**EXERCISE PROMPT**
Please transcribe the listing below in full and word for word, without its pictures.

**DATA SHOWN**
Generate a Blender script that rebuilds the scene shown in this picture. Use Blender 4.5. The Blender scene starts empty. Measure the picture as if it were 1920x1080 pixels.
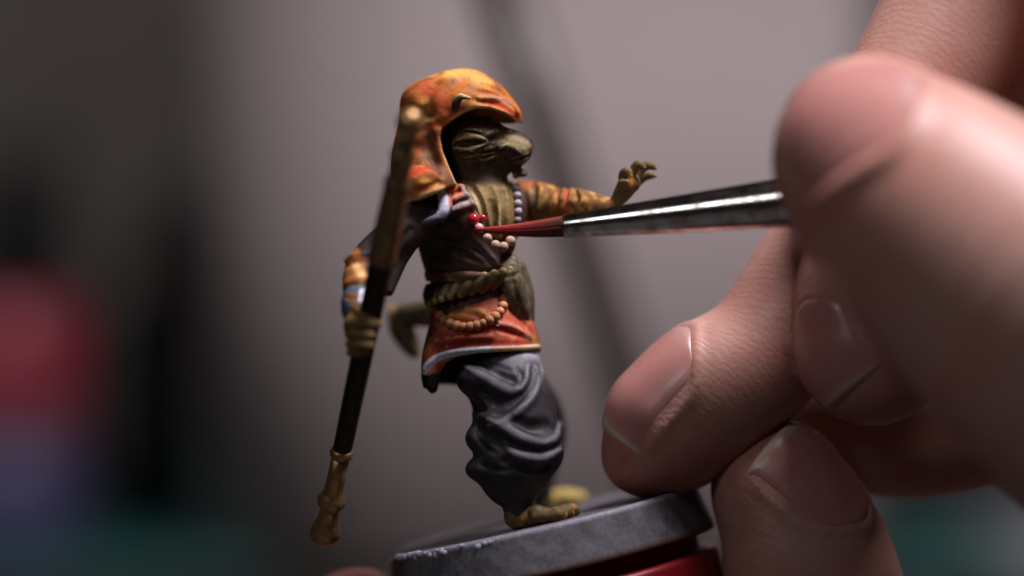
import bpy, math, random
import numpy as np
from mathutils import Vector, Matrix

# ------------------------------------------------------------------ units
# modelling unit "q" = 0.040625 mm (one photo pixel at the focus distance of 240 mm);
# everything is written out in metres at real size. X right, Y away from the camera, Z up.
U = 4.0625e-5
DC = 240e-3 / U            # camera distance in q
ZT = 0.046                 # camera axis height above the table top (m)
rng = np.random.default_rng(7)
random.seed(7)

def P(px, py, w=0.0):
    s = 1 + w / DC
    return np.array([(px - 960) * s, w, (540 - py) * s], float)
def M(p):                   # q -> metres
    return Vector((p[0] * U, p[1] * U, p[2] * U + ZT))

# ------------------------------------------------------------------ camera, light, exposure
scene = bpy.context.scene
cam_d = bpy.data.cameras.new('camera'); cam = bpy.data.objects.new('camera', cam_d)
scene.collection.objects.link(cam); scene.camera = cam
cam.location = (0, -0.240, ZT); cam.rotation_euler = (math.radians(90), 0, 0)
cam_d.sensor_width = 36; cam_d.lens = 36 * 240 / (1920 * U * 1000)
cam_d.clip_start = 0.01; cam_d.clip_end = 20
cam_d.dof.use_dof = True; cam_d.dof.focus_distance = 0.2405
cam_d.dof.aperture_fstop = cam_d.lens / 14.0
cam_d.dof.aperture_blades = 0

world = bpy.data.worlds.new('World'); scene.world = world; world.use_nodes = True
bg = world.node_tree.nodes['Background']
bg.inputs[0].default_value = (1.0, 0.80, 0.68, 1); bg.inputs[1].default_value = 0.008

def area(name, loc, target, size, power, col):
    l = bpy.data.lights.new(name, 'AREA'); l.shape = 'DISK'; l.size = size; l.energy = power; l.color = col
    o = bpy.data.objects.new(name, l); scene.collection.objects.link(o); o.location = loc
    o.rotation_euler = (Vector(target) - Vector(loc)).to_track_quat('-Z', 'Y').to_euler()
    return o
area('desk_lamp_light', (0.072, -0.030, ZT + 0.210), (0.004, 0.0, ZT), 0.105, 0.98, (0.98, 0.94, 1.0))
area('backdrop_fill_light', (0.050, 0.060, ZT + 0.070), (0.020, 0.245, ZT - 0.060), 0.05, 0.125, (1.0, 0.90, 0.91))  # unseen fill light, added to brighten the backdrop
area('front_lamp_light', (-0.165, -0.255, ZT + 0.190), (0.0, 0.0, ZT), 0.09, 0.12, (0.90, 0.95, 1.0))

vs = scene.view_settings
vs.view_transform = 'Standard'; vs.look = 'None'; vs.exposure = 0; vs.gamma = 1; vs.use_curve_mapping = False
scene.render.engine = 'CYCLES'
scene.cycles.use_denoising = True
scene.cycles.max_bounces = 8
scene.cycles.sample_clamp_indirect = 4

# ------------------------------------------------------------------ SDF tool kit (numpy), meshed with surface nets
def smin(a, b, k):
    if k <= 0: return np.minimum(a, b)
    h = np.maximum(k - np.abs(a - b), 0) / k
    return np.minimum(a, b) - h * h * k * 0.25
def catmull(pts, n=6):
    p = np.asarray(pts, float)
    if len(p) < 3:
        t = np.linspace(0, 1, n + 1)[:, None]; return p[0] * (1 - t) + p[1] * t
    q = np.vstack([2 * p[0] - p[1], p, 2 * p[-1] - p[-2]]); out = []
    for i in range(len(p) - 1):
        a, b, c, d = q[i:i + 4]
        for t in np.linspace(0, 1, n, endpoint=False):
            out.append(0.5 * (2 * b + (c - a) * t + (2 * a - 5 * b + 4 * c - d) * t * t + (3 * b - a - 3 * c + d) * t ** 3))
    out.append(p[-1]); return np.array(out)
def basis(n, a):
    n = np.asarray(n, float); n = n / np.linalg.norm(n)
    a = np.asarray(a, float); a = a - n * np.dot(a, n); a /= np.linalg.norm(a)
    return a, np.cross(n, a), n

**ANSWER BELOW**
Generate a Blender script that rebuilds the scene shown in this picture. Use Blender 4.5. The Blender scene starts empty. Measure the picture as if it were 1920x1080 pixels.
import bpy, math, random
import numpy as np
from mathutils import Vector, Matrix

# ------------------------------------------------------------------ units
# modelling unit "q" = 0.040625 mm (one photo pixel at the focus distance of 240 mm);
# everything is written out in metres at real size. X right, Y away from the camera, Z up.
U = 4.0625e-5
DC = 240e-3 / U            # camera distance in q
ZT = 0.046                 # camera axis height above the table top (m)
rng = np.random.default_rng(7)
random.seed(7)

def P(px, py, w=0.0):
    s = 1 + w / DC
    return np.array([(px - 960) * s, w, (540 - py) * s], float)
def M(p):                   # q -> metres
    return Vector((p[0] * U, p[1] * U, p[2] * U + ZT))

# ------------------------------------------------------------------ camera, light, exposure
scene = bpy.context.scene
cam_d = bpy.data.cameras.new('camera'); cam = bpy.data.objects.new('camera', cam_d)
scene.collection.objects.link(cam); scene.camera = cam
cam.location = (0, -0.240, ZT); cam.rotation_euler = (math.radians(90), 0, 0)
cam_d.sensor_width = 36; cam_d.lens = 36 * 240 / (1920 * U * 1000)
cam_d.clip_start = 0.01; cam_d.clip_end = 20
cam_d.dof.use_dof = True; cam_d.dof.focus_distance = 0.2405
cam_d.dof.aperture_fstop = cam_d.lens / 14.0
cam_d.dof.aperture_blades = 0

world = bpy.data.worlds.new('World'); scene.world = world; world.use_nodes = True
bg = world.node_tree.nodes['Background']
bg.inputs[0].default_value = (1.0, 0.80, 0.68, 1); bg.inputs[1].default_value = 0.008

def area(name, loc, target, size, power, col):
    l = bpy.data.lights.new(name, 'AREA'); l.shape = 'DISK'; l.size = size; l.energy = power; l.color = col
    o = bpy.data.objects.new(name, l); scene.collection.objects.link(o); o.location = loc
    o.rotation_euler = (Vector(target) - Vector(loc)).to_track_quat('-Z', 'Y').to_euler()
    return o
area('desk_lamp_light', (0.072, -0.030, ZT + 0.210), (0.004, 0.0, ZT), 0.105, 0.98, (0.98, 0.94, 1.0))
area('backdrop_fill_light', (0.050, 0.060, ZT + 0.070), (0.020, 0.245, ZT - 0.060), 0.05, 0.125, (1.0, 0.90, 0.91))  # unseen fill light, added to brighten the backdrop
area('front_lamp_light', (-0.165, -0.255, ZT + 0.190), (0.0, 0.0, ZT), 0.09, 0.12, (0.90, 0.95, 1.0))

vs = scene.view_settings
vs.view_transform = 'Standard'; vs.look = 'None'; vs.exposure = 0; vs.gamma = 1; vs.use_curve_mapping = False
scene.render.engine = 'CYCLES'
scene.cycles.use_denoising = True
scene.cycles.max_bounces = 8
scene.cycles.sample_clamp_indirect = 4

# ------------------------------------------------------------------ SDF tool kit (numpy), meshed with surface nets
def smin(a, b, k):
    if k <= 0: return np.minimum(a, b)
    h = np.maximum(k - np.abs(a - b), 0) / k
    return np.minimum(a, b) - h * h * k * 0.25
def catmull(pts, n=6):
    p = np.asarray(pts, float)
    if len(p) < 3:
        t = np.linspace(0, 1, n + 1)[:, None]; return p[0] * (1 - t) + p[1] * t
    q = np.vstack([2 * p[0] - p[1], p, 2 * p[-1] - p[-2]]); out = []
    for i in range(len(p) - 1):
        a, b, c, d = q[i:i + 4]
        for t in np.linspace(0, 1, n, endpoint=False):
            out.append(0.5 * (2 * b + (c - a) * t + (2 * a - 5 * b + 4 * c - d) * t * t + (3 * b - a - 3 * c + d) * t ** 3))
    out.append(p[-1]); return np.array(out)
def basis(n, a):
    n = np.asarray(n, float); n = n / np.linalg.norm(n)
    a = np.asarray(a, float); a = a - n * np.dot(a, n); a /= np.linalg.norm(a)
    return a, np.cross(n, a), n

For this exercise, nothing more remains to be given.